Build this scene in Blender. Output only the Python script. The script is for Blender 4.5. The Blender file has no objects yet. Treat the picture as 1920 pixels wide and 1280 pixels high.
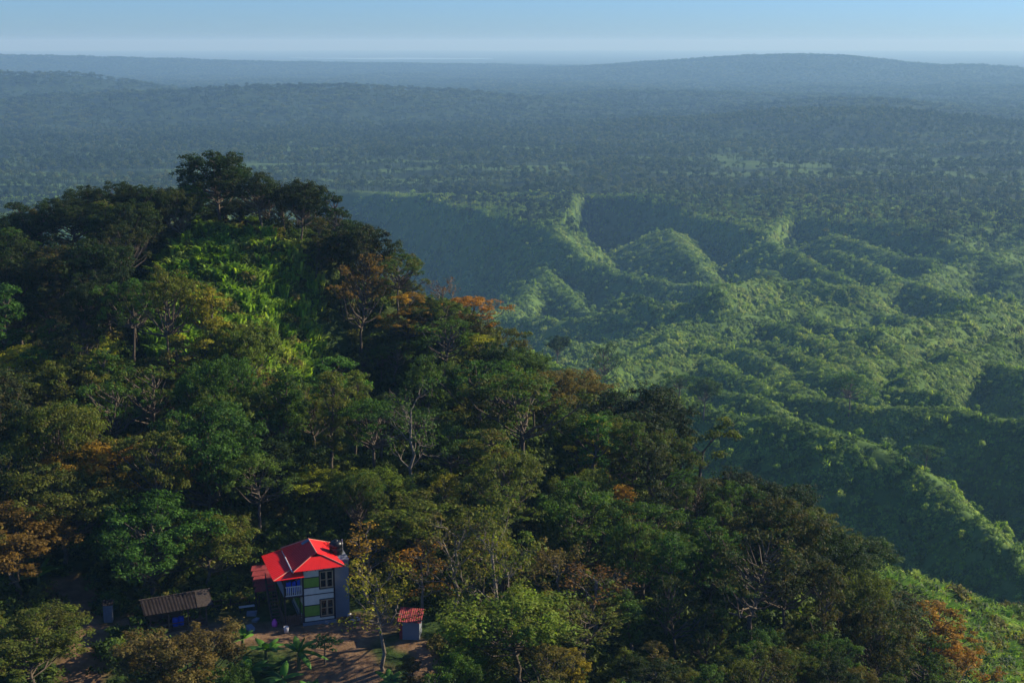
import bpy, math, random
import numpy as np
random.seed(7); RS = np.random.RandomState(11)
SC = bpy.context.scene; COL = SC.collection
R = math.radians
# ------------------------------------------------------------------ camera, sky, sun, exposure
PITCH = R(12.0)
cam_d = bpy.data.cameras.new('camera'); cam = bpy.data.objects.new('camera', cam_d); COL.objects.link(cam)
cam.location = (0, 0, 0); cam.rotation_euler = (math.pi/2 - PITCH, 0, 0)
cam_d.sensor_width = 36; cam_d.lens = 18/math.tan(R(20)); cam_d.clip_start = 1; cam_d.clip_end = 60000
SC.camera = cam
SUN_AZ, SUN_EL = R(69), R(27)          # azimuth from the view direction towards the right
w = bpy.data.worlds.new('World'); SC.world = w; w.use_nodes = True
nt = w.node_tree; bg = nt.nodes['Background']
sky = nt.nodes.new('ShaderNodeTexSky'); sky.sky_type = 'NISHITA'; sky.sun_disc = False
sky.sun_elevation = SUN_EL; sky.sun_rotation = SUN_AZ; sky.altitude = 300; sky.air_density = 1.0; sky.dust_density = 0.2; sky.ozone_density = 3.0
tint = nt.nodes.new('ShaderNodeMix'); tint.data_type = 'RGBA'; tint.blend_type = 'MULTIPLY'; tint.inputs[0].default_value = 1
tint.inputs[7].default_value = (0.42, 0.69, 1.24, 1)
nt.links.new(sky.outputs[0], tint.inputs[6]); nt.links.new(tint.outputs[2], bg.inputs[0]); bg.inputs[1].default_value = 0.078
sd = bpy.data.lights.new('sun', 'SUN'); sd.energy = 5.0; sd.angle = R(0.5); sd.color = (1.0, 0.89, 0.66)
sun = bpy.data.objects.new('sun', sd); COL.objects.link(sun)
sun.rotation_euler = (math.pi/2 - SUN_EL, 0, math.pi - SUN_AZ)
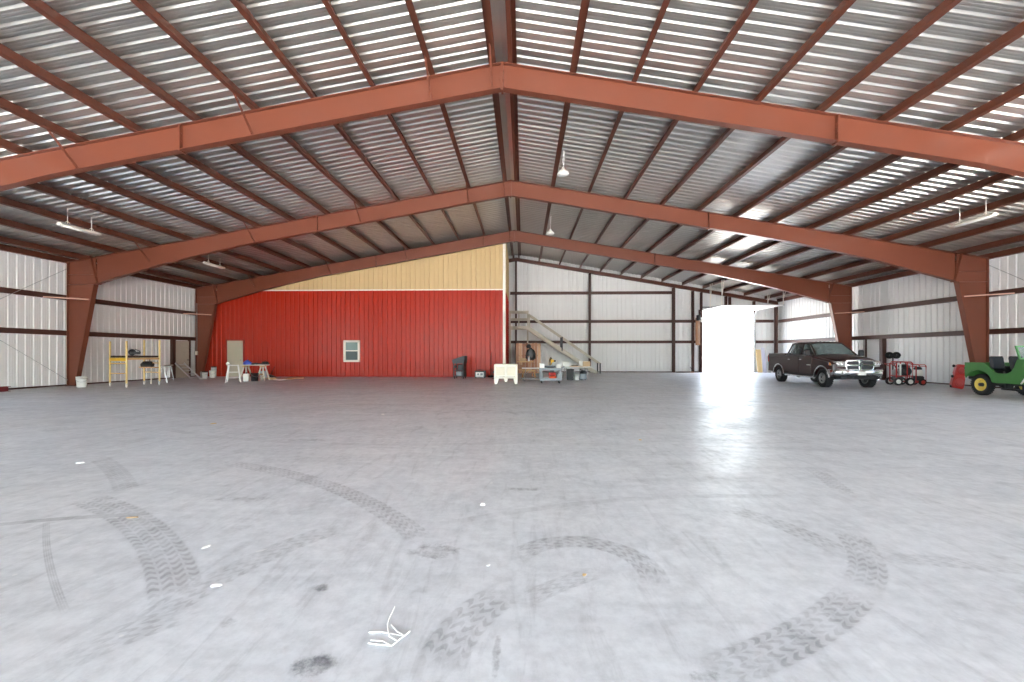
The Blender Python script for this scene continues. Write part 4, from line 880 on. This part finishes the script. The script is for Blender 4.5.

---+---

▶ _WORK INSTRUCTIONS_:
Output the lines above in full and exactly as given, omitting any pictures.

▶ _SOLUTION TO THE PROBLEM_:
Build this scene in Blender. Output only the Python script. The script is for Blender 4.5. The Blender file has no objects yet. Treat the picture as 1920 pixels wide and 1280 pixels high.
import bpy, math, random
import numpy as np
random.seed(7); RS = np.random.RandomState(11)
SC = bpy.context.scene; COL = SC.collection
R = math.radians
# ------------------------------------------------------------------ camera, sky, sun, exposure
PITCH = R(12.0)
cam_d = bpy.data.cameras.new('camera'); cam = bpy.data.objects.new('camera', cam_d); COL.objects.link(cam)
cam.location = (0, 0, 0); cam.rotation_euler = (math.pi/2 - PITCH, 0, 0)
cam_d.sensor_width = 36; cam_d.lens = 18/math.tan(R(20)); cam_d.clip_start = 1; cam_d.clip_end = 60000
SC.camera = cam
SUN_AZ, SUN_EL = R(69), R(27)          # azimuth from the view direction towards the right
w = bpy.data.worlds.new('World'); SC.world = w; w.use_nodes = True
nt = w.node_tree; bg = nt.nodes['Background']
sky = nt.nodes.new('ShaderNodeTexSky'); sky.sky_type = 'NISHITA'; sky.sun_disc = False
sky.sun_elevation = SUN_EL; sky.sun_rotation = SUN_AZ; sky.altitude = 300; sky.air_density = 1.0; sky.dust_density = 0.2; sky.ozone_density = 3.0
tint = nt.nodes.new('ShaderNodeMix'); tint.data_type = 'RGBA'; tint.blend_type = 'MULTIPLY'; tint.inputs[0].default_value = 1
tint.inputs[7].default_value = (0.42, 0.69, 1.24, 1)
nt.links.new(sky.outputs[0], tint.inputs[6]); nt.links.new(tint.outputs[2], bg.inputs[0]); bg.inputs[1].default_value = 0.078
sd = bpy.data.lights.new('sun', 'SUN'); sd.energy = 5.0; sd.angle = R(0.5); sd.color = (1.0, 0.89, 0.66)
sun = bpy.data.objects.new('sun', sd); COL.objects.link(sun)
sun.rotation_euler = (math.pi/2 - SUN_EL, 0, math.pi - SUN_AZ)
The Blender Python script for this scene continues. Write part 4, from line 880 on. This part finishes the script. The script is for Blender 4.5.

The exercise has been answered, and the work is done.